__What needs to be done__.
Extract every line of the material that holds the string "vscale".

Start Data segment

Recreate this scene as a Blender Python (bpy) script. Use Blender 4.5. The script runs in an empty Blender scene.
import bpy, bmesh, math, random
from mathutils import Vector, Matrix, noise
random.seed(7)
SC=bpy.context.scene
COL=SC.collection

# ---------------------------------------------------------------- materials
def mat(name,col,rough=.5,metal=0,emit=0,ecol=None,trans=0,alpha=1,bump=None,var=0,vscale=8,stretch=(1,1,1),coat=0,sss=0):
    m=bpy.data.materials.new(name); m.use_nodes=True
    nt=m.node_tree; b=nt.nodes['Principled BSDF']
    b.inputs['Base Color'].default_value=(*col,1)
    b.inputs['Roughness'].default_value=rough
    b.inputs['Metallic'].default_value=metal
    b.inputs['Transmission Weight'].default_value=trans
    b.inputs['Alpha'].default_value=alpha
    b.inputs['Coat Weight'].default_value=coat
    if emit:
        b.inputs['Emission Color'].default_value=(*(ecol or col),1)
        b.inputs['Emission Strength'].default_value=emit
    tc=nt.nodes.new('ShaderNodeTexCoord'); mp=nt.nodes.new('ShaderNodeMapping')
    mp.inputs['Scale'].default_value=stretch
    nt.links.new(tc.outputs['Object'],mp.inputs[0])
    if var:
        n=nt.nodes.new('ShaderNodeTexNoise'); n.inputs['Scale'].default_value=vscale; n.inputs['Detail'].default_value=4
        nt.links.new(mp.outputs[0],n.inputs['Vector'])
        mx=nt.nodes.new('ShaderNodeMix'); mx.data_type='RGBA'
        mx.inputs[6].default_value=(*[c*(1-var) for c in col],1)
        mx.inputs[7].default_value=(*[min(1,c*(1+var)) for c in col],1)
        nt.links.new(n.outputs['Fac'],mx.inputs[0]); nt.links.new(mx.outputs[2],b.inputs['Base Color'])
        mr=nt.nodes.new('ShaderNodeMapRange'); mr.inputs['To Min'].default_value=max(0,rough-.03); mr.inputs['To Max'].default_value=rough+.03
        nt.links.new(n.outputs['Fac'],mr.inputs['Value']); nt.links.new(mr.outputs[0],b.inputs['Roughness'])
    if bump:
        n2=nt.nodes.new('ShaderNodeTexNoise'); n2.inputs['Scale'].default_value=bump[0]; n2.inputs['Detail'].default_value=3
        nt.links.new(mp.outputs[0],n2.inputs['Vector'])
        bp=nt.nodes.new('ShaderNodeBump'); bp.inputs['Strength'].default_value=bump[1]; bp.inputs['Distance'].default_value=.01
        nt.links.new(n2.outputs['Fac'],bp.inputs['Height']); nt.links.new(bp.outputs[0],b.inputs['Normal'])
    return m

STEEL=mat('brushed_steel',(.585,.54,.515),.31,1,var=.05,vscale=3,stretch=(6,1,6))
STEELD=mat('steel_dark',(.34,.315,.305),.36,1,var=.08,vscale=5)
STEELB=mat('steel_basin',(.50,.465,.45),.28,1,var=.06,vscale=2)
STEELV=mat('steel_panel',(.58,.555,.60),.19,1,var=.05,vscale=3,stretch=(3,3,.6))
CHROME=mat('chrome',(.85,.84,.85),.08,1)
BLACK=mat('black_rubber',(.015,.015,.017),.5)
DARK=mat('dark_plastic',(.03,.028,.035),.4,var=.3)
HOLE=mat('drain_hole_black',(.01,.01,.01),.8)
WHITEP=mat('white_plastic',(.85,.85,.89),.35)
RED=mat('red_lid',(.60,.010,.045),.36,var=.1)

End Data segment

__Task answer__.
def mat(name,col,rough=.5,metal=0,emit=0,ecol=None,trans=0,alpha=1,bump=None,var=0,vscale=8,stretch=(1,1,1),coat=0,sss=0):
        n=nt.nodes.new('ShaderNodeTexNoise'); n.inputs['Scale'].default_value=vscale; n.inputs['Detail'].default_value=4
STEEL=mat('brushed_steel',(.585,.54,.515),.31,1,var=.05,vscale=3,stretch=(6,1,6))
STEELD=mat('steel_dark',(.34,.315,.305),.36,1,var=.08,vscale=5)
STEELB=mat('steel_basin',(.50,.465,.45),.28,1,var=.06,vscale=2)
STEELV=mat('steel_panel',(.58,.555,.60),.19,1,var=.05,vscale=3,stretch=(3,3,.6))